Artist Statement
Sharpie Looks for God (2014)by Dorothy Goode
Sharpie Looks For God started off as a way to get paintings out of the studio and into bars. It had already been many years since I felt there to be anything precious about gesture, my own in particular, within art objects. But I had yet to invite anyone else into the ritual that had become so firmly entrenched in my life: the making of abstract paintings. The first time a panel walked into a bar, it was a thrill. My boyfriend wrote on it. I spilled Tabasco. It was liberating.
Then I would have people come into the studio and add whatever mess or gesture of their own, and I found that I became permitted to do things as yet refused to me by my own habits. Many panels walked into many bars. But many of them didn’t. The longer the project continued, the less important it became whether I or someone else had made a mark. If a mark has no Divine Purpose, no Unique Destiny, then it does not matter how it gets there, and I can at least be depended upon to show up for work. I have never considered my gesture to be expressive, strictly speaking. I have considered it evasive. I’ve been getting out of things my whole life, and my artwork is no exception.
However, there is a difference between something that Works (within an articulated visual language) and something that does not. My paintings are built out of discrete moments: sometimes few and sometimes many, and when there are many, it is usually because… something isn’t right yet. And the idea that moments can be psychologically (if indirectly) traced using simple tools and physical processes is something I would assert. I can bring myself to the closest thing I’ve known to God through participation in the movable math problem known to me as making a painting or drawing. But this is not necessarily relevant in itself. Nor is it always easy to have a painting stand alone. There is much to be answered for, and much to be lived down, historically and otherwise.
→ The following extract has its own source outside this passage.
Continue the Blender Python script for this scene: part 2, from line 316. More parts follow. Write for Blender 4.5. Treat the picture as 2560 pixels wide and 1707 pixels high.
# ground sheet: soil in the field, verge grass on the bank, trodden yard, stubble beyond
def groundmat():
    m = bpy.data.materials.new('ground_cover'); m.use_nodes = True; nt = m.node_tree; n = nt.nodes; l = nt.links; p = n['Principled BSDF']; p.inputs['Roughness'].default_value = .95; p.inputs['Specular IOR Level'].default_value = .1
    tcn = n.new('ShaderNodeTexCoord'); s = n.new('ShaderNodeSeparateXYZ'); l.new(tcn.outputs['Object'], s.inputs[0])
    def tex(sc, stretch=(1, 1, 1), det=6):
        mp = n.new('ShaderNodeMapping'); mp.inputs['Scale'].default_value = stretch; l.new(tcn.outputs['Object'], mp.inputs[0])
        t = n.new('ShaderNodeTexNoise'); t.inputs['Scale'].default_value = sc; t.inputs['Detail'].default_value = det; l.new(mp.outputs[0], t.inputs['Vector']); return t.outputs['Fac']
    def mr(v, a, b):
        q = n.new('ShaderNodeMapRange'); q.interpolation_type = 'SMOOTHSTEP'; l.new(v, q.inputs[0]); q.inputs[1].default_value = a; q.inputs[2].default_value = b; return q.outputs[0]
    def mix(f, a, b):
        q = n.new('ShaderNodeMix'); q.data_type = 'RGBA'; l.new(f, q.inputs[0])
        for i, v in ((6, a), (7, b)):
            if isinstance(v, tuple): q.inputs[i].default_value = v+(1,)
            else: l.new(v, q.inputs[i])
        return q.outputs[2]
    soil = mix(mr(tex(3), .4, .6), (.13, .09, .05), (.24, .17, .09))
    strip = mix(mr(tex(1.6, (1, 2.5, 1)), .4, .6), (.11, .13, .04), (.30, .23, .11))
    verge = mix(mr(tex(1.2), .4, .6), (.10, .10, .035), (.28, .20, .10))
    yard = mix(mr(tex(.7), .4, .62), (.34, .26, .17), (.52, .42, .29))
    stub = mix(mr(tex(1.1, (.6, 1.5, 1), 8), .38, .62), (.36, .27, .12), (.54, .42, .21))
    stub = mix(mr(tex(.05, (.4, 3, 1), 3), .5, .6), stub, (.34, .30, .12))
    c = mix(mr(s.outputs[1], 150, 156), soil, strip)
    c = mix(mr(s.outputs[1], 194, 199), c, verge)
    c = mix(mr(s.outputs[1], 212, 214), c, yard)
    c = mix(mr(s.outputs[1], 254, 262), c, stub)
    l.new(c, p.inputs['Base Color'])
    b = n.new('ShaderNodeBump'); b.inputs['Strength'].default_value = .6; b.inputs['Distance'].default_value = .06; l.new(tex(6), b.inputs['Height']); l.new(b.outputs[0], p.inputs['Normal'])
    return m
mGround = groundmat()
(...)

And so the results of Sharpie’s journeys have been set into configurations: “The Core,” “The Open Core,” “The Apartment,” “The Vertical,” “The Horzontal,” and “The Snake.” The aim of this is to both confuse the issue (that these are indeed individual abstract paintings) and highlight it simultaneously—while also stating the obvious: No moment stands alone. They are inextricably intertwined. Interdependent. Doomed. But also occasionally gorgeous.